Los restos de estructuras funerarias sirven a los arqueólogos como indicadores de actividad humana. Solo los humanos mantenemos esa relación con los difuntos, que manifiesta sobre todo que el amor que les teníamos y que nos tenían sigue vivo por ambos lados después de la muerte. La petición por los difuntos es su manifestación más elocuente, y encomendarnos a su intercesión y pedirles favores, también. En las culturas ateas son una expresión de amor agradecido a quien fue, a quien formó parte de nuestra familia o de nuestra vida. Nada más. Y algunas formas inferiores de este reconocimiento se han encontrado también en unos pocos animales más evolucionados: elefantes y ciertos monos.
Hace tiempo, charlando con unos estudiantes universitarios, me preguntaron por el Purgatorio.

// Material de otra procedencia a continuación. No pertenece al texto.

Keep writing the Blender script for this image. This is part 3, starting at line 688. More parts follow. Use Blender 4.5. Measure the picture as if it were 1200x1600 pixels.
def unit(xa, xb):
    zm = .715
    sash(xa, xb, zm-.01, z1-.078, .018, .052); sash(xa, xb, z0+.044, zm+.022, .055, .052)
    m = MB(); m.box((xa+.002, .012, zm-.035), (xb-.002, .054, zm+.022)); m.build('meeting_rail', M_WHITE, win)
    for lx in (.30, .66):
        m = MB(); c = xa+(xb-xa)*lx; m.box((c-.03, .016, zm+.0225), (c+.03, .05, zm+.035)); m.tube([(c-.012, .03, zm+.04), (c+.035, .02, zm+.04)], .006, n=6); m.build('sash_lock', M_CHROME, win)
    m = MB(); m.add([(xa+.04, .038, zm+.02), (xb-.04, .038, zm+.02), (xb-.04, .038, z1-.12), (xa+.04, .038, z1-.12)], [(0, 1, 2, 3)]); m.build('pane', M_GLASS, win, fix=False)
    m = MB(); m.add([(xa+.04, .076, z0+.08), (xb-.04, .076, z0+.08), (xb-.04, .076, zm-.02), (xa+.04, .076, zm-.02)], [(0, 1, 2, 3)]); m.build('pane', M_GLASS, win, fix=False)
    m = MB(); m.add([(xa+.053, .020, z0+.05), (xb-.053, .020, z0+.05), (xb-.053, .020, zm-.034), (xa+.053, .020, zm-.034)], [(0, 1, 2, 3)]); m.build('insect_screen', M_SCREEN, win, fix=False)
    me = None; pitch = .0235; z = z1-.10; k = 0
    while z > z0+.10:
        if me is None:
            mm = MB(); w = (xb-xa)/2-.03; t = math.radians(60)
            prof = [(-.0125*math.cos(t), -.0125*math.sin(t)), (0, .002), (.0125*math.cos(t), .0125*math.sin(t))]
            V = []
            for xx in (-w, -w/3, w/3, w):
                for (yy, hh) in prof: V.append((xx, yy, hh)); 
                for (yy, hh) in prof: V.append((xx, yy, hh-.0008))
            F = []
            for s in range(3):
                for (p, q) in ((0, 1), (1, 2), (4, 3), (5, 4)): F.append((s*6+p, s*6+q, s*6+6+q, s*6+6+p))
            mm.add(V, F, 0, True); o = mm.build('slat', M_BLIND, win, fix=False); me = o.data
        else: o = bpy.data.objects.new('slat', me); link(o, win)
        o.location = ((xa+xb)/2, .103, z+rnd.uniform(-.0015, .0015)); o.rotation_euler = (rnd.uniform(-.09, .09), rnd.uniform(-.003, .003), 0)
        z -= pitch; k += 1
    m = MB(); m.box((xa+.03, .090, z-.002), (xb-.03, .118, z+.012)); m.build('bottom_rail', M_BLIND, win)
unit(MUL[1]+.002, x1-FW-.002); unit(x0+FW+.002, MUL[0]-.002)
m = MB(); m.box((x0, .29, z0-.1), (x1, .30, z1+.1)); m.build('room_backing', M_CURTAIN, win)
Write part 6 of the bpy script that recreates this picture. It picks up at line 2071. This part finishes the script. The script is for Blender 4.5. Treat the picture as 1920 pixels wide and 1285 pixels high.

Les conté que no era tanto un lugar de sufrimiento como de amor, y me expliqué un poco. Uno de los chavales empezó a poner mala cara: ceño fruncido, mandíbula tensa, labios apretados. Pensé que le disgustaba la conversación. Pero el hombre no decía nada, no objetaba. Se limitaba a manifestar, quizá sin darse cuenta, una incomodidad creciente. Le pregunté luego por qué. «Estoy muy enfadado», me dijo, porque había ido al catecismo toda su vida y nadie le había hablado del Purgatorio. Le parecía una omisión grave e injusta.
Ofrecemos misas por los difuntos por si hay que sacarlos del Purgatorio. Las oraciones por ellos trascienden el recuerdo ritual más o menos elaborado de acompañamiento a los vivos. Como todo en el mundo católico, son actos de amor que vencen a la muerte y quieren adoptar, a veces, la forma de raudales de flores y visitas a los cementerios donde yacen, con tanto decoro, sus restos.